You can customise your moves as well, creating enormous combo chains with different kinds of punches. Your first hit might be a power punch, followed by a kick which, when it lands, restores some of your health. You can also chain together punches which reduce the cool down time on special abilities called S-Pressens, which do things like make you super powerful for a short period or reveal the location of invisible enemies. You end up with a combo that goes power punch - recharge health - power punch - recharge Pressen - recharge health - punch. It's a neat system, adding a bit of something new to the otherwise Arkham-y fighting.


Remember Me's real trick shot though is Memory Remixing. These are special, set-aside sequences where Nilin jacks into someone else's memory and alters it to make them think something happened which didn't. A great example was shown at last year's Gamescom, where Nilin hacks into the mind of someone she's trying to assassinate to make him "remember" that earlier that day, he'd shot and murdered his wife.
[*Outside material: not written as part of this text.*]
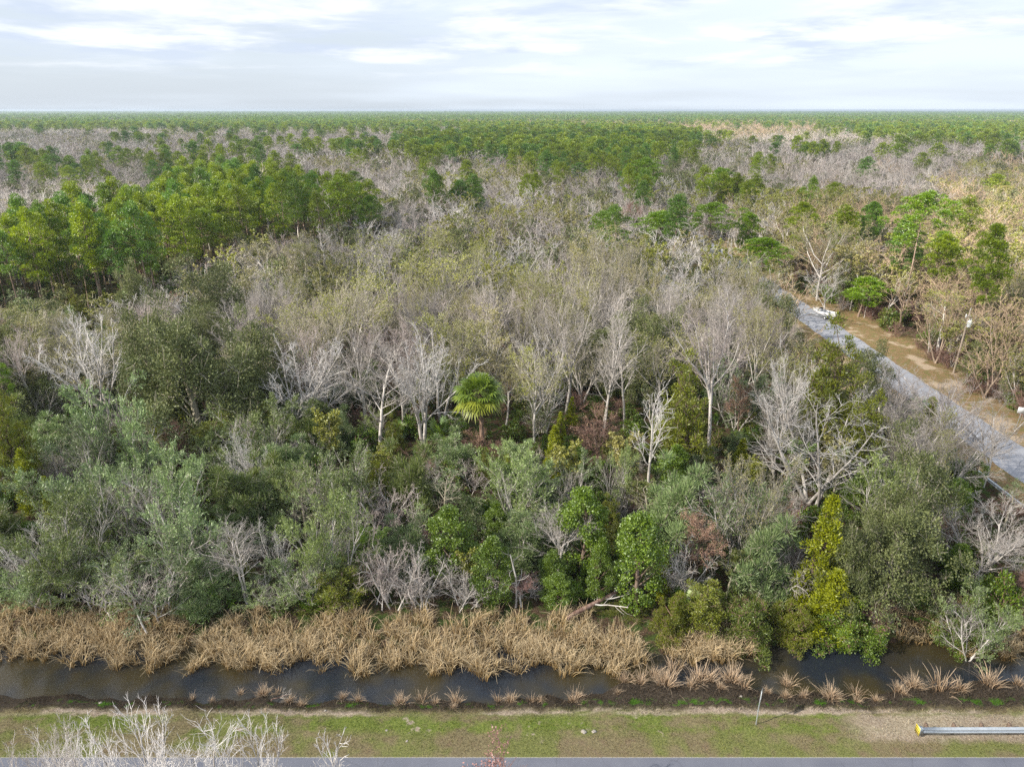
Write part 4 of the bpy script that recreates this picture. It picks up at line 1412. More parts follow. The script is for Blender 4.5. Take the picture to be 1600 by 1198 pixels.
PALMETTOS = ((505, 950, 1.5, 'yellow green palmetto fans at the foot of the dark olive cedar'), (332, 952, 1.4, 'bright yellow palmetto behind the second reed bed'),
             (300, 968, 1.1, 'small yellow palmetto at the gap in the left reeds'), (1078, 962, 1.5, 'pale green palmetto leaning by the water gap'),
             (1425, 955, 1.7, 'green palmetto at the bank below the large right-hand oak'), (1060, 945, 1.1, 'yellowing palmetto beside the pale green one'),
             (28, 925, 1.3, 'green palmetto at the far left above the reeds'), (700, 800, 1.9, 'dark green palmetto head left of the vivid green leafy tree'),
             (620, 690, 1.6, 'palmetto under the white twin-stemmed tree'), (690, 685, 1.7, 'larger palmetto right under the white twin-stemmed tree'),
             (1200, 590, 2.1, 'palmetto crown deep in shade behind the two tall bare stems'), (1150, 880, 1.3, 'small palmetto beside the rusty brown shrub'),
             (20, 850, 1.6, 'yellow green palmetto against the left edge'))
for i, (px, py, s, lab) in enumerate(PALMETTOS):
    X, Y = at(px, py)
    hh = {5: 0}.get(i, 0)
    place_tree('palmetto', 'hi', i, X, Y, 3.0 * s * .85, 2.4 * s, i * 1.3, lab, 'palmetto', name='palmetto')

# ------------------------------------------------------------------ the woods
# which kind stands where: rows of canopy tops in the photograph, 32 columns of 50 pixels
ROWS = [(181, 'YYYYYYYYYYYYYYYYYYYYYYYYYYYYYYYY'),
        (187, 'TYPPYYPYYYPPYYYYYTTTTYTTYYYYYYYY'),
        (193, 'pPPPPPPPPPPPPPPPPYTTTTTTTTYYYYYY'),
        (201, 'BBBBBBBBpBpppppPpPPPPKTTTBpPPPYY'),
        (212, 'BBBBoBBBBBBoBPPPPPPPPPooKBoppoPp'),
        (226, 'BBpBBpBpBBBpBPPPPPPPPopoKKKKKKKB'),
        (243, 'ppopBpBpBBBpppBBpPPPpOpBKKKKKKBT'),
        (262, 'pppBppBppBBpBBBBLpppOOopBKoKBKTT'),
        (285, 'BBBBBBBBBBBBBBBBBoLBpBpOBoBBKTTT'),
        (310, 'BBBBBBBBBBBBBBBLBLBBpBppBLTTTTTT'),
        (345, 'BBBBBBBBBBBBBBBLpLBpLpppLTTpTTTT'),
        (385, 'LLLLBBLLBLLLLLLBLLBLLBLLLLTTTTTT'),
        (425, 'LLLLLLOLLLLLLBLLLLBLLBLBLTTTLTTT'),
        (470, 'OLLOOOOLLLLLLLLLLBLLLBLLLTTTLTTT')]
YS = np.array([r[0] for r in ROWS], float)
KINDS = {'W': 'tan_tree', 'p': 'bare_tree', 'o': 'oak_tree', 'P': 'pine_tree', 'B': 'bare_tree', 'L': 'budding_tree', 'O': 'oak_tree', 'T': 'tan_tree', 'K': 'bare_tree', 'Y': 'pine_tree'}
HT = {'pine_tree': 20, 'bare_tree': 13.5, 'budding_tree': 13.5, 'oak_tree': 11.5, 'tan_tree': 13.5, 'myrtle_tree': 8, 'white_tree': 13}


def inside_view(X, Y, margin):
    return np.abs(X) < (depth(Y, 12.0) * 800 / FPX + margin)


def classify(X, Y, rs):
    """kind of tree standing at a place on the land"""
    X0 = X + rs.normal(size=len(X)) * Y * .018
    Y0 = np.maximum(Y * (1 + rs.normal(size=len(X)) * .05), 60)
    px, py = proj(X0, Y0, 15.0)
    ci = np.clip((px / 50).astype(int), 0, 31)
    ri = np.abs(YS[None, :] - py[:, None]).argmin(1)
    ch = np.array([ROWS[r][1][c] for r, c in zip(ri, ci)])
    return ch


def scatter(y0, y1, spacing, seed):
    g = np.random.default_rng(seed)
    W = depth(y1, 12) * 800 / FPX + 25 + y1 * .13
    xs = np.arange(-W, W, spacing); ys = np.arange(y0, y1, spacing)
    X, Y = np.meshgrid(xs, ys)
    X = X.ravel() + g.uniform(-.48, .48, X.size) * spacing
    Y = Y.ravel() + g.uniform(-.48, .48, Y.size) * spacing
    k = inside_view(X, Y, 22 + Y * .13)
    return X[k], Y[k]


def clear_of(X, Y, fac=.55):
    ok = np.ones(len(X), bool)
    for hx, hy, hr in hero_xy:
        ok &= (X - hx) ** 2 + (Y - hy) ** 2 > (hr * fac + 1.0) ** 2
    road = (X > 52.5 + 1.2 * np.sin(Y * .13)) & (X < 71.0 + 1.2 * np.sin(Y * .11)) & (Y < 235)
    if fac > .1:
        road |= (X > 49.5 + 1.5 * np.sin(Y * .2)) & (X < 60) & (Y > 80) & (Y < 132)
    road &= ~((Y > 150) & ((X < 57) | (X > 67)))
    # open sight of the parked boat and the transformer pole
    for bx, by, ln, wd in ((61.5, 139.0, 45.0, 3.2), (72.2, 108.0, 14.0, 1.8), at(1432, 505) + (16.0, 2.5)):
        road |= (np.abs(X - bx * Y / by) < wd) & (Y > by - ln) & (Y < by + .5)
    return ok & ~road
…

In fact, they'd just had an argument and all he'd done was threaten to shoot her, but by rewinding and fast-forwarding the guy's memory, and looking for "glitches" Nilin can subtly alter things, "removing" the gun's safety catch so that, as far as the guy can remember, it went off, killing his wife. Suddenly overcome with grief, he apologies out loud to his wife (who, unbeknown to him, is still alive and well) and shoots himself in the head.

Remember Me review

These moments are great. It's fun to explore all the different ways to tamper with someone's memory (not everything changed will have the desired effect) and it's always kind of icky the way it works out. You feel a bit bad about altering someone's mind; that's about as close to emotion or substance as Remember Me gets.

Pretty good

Despite the writing and the plastic world, Remember Me is still pretty good. The combat is functional but made a little more interesting by the combo customisation and the Memory Remixing sequences are dead inventive, and really nasty sometimes.
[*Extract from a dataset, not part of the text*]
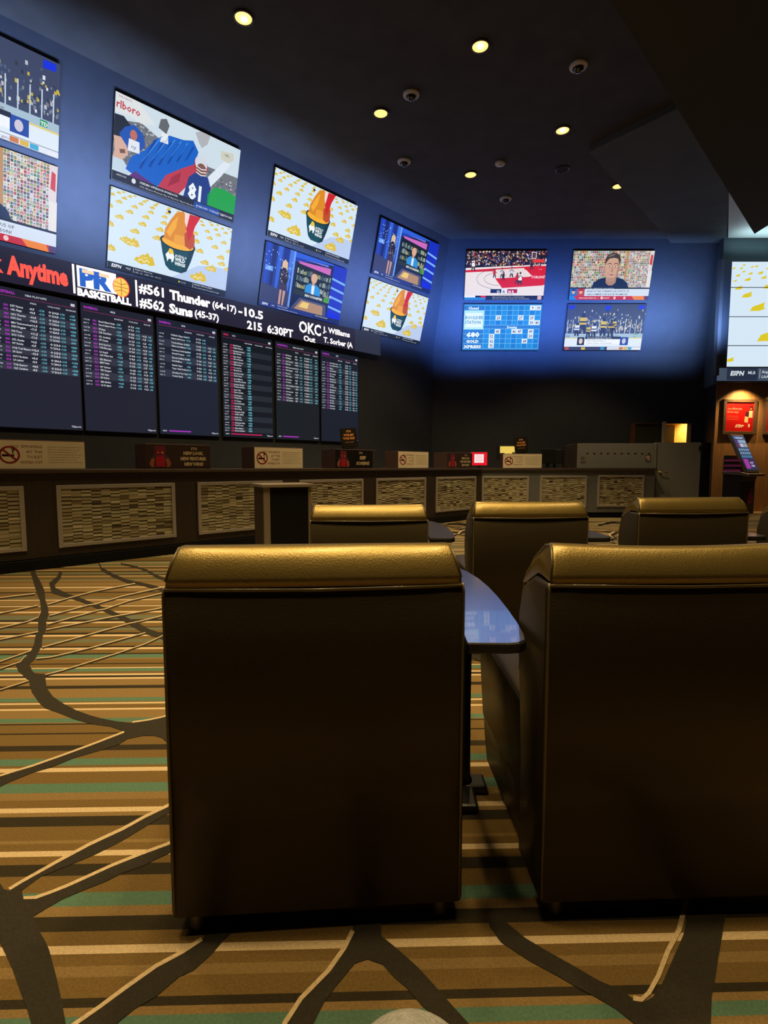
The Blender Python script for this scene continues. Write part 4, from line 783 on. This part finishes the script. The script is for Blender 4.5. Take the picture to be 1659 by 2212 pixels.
t = thing('smoke_detector', 'plain white round detector on the ceiling between two rows of lights', 'smoke detector', (2.09, 10.1, CEIL))
MB().lathe([(.09, 0), (.09, -.03), (.07, -.045), (.0001, -.048)], 24).build('housing', M_white, t, smooth=True); MB().lathe([(.03, -.046), (.028, -.056), (.0001, -.058)], 16).build('sensor', M_white, t, smooth=True)
t = thing('ceiling_speaker', 'faint black round speaker grille below the bright right-hand light', 'speaker', (3.28, 10.31, CEIL))
MB().lathe([(.13, 0), (.13, -.012), (.11, -.016), (.10, -.008), (.10, 0)], 24).build('rim', M_bezel, t); MB().lathe([(.10, 0), (.10, -.009), (.0001, -.012)], 24).build('grille', mat('black_grille', (.02, .02, .02), .8, bump=.6, bscale=300), t)
# ------------------------------------------------------------ betting counter
M_lam = mat('dark_walnut_laminate', (.034, .023, .019), .45, noise=.18, nscale=5, stretch=(6, 6, .6))
M_top = mat('brown_counter_edge', (.06, .042, .036), .4, noise=.15, nscale=6)
M_toe = mat('black_toe_kick', (.004, .004, .004), .8, spec=.2)
M_grey = mat('grey_laminate', (.13, .135, .15), .5, noise=.06, nscale=20)
M_alu = mat('satin_metal_frame', (.42, .38, .38), .38, metal=.3)
STONE = colmat('stacked_stone', rough=.45)
ct = thing('betting_counter', 'long dark brown betting counter on the left with framed mosaic panels', 'counter', (*LC(0, 6.64), 0), CRZ)
sL, sR = -4.0, 9.50
MB().prism([(sL, 0), (sR, 0), (sR-.13, .12), (sL, .12)], .12, 1.03).build('front', M_lam, ct)
MB().prism([(sL, -.05), (sR-.10, -.05), (sR-.22, .12), (sL, .12)], 0, .11).build('toe_kick', M_toe, ct)
MB().prism([(sL, -.05), (sR-.02, -.05), (sR-.48, .62), (sL, .62)], 1.03, 1.072).build('countertop', M_top, ct, bevel=.006)
MB().box(sL, sR-.6, .12, .6, .98, 1.03).build('under_shelf', M_lam, ct)
def mosaic(parent, x0, x1, z0, z1, y, ncol):
    mb = MB(); cw = (x1-x0)/ncol
    pal = [(.42, .38, .25), (.50, .46, .32), (.34, .29, .18), (.20, .155, .09), (.09, .07, .045), (.05, .04, .03), (.46, .42, .30), (.55, .50, .36), (.38, .32, .22)]
    wts = [5, 5, 4, 1.6, .8, .2, 5, 4, 4]; wdk = [.4, .3, 1, 3, 5, 5, .4, .1, 1]
    for i in range(ncol):
        z = z0; q = i
        while z < z1-.004:
            q += 1; h = min(rnd(.022, .032) if q % 2 else rnd(.010, .016), z1-z); c = random.choices(pal, wts if q % 2 else wdk)[0]; d = rnd(0, .007)
            k = rnd(.88, 1.1); c = tuple(min(1, v*k) for v in c)
            mb.box(x0+i*cw+.0008, x0+(i+1)*cw-.0008, y-.004-d, y, z+.0012, z+h-.0006, 0, c)
            z += h
    return mb.build('mosaic', STONE, parent, colattr=True)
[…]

The game's seriously let down by the dialogue and the plot; for all the interest piqued by Remember Me's leading woman, Dontnod does nothing with her, or any of the characters for that matter. The story's just flaccid and uninteresting. The lead character's a woman which, sadly, in videogames, is still kind of remarkable, but after that, there's little to bite into.


  • Gameplay: 7/10 - Functional but very familiar combat and limited interaction with the world around you is helped out by the combo customisation and the great Memory Remixing sequences.
  • Sound: 8/10 - The competent voice acting struggles against bad dialogue, but Olivier Deriviere's score is tremendous.
  • Graphics: 7/10 - Remember Me is a beautiful looking game no doubt, but it's all a facade and the pristine world never comes alive.
  • Writing: 4/10 - A real stumbling block. When Remember Me's plot isn't ticking the box of every character and plot structure cliche, the dialogue is clunky often gigglesome stuff.
  • Replay value: 6/10 - Remember Me is unashamedly and purposefully linear, but there are few optional areas to explore and hidden trinkets to pick up.
  • Overall: 7/10 - A perfectly solid, good looking action adventure that totally bungles the script but has a few smart ideas.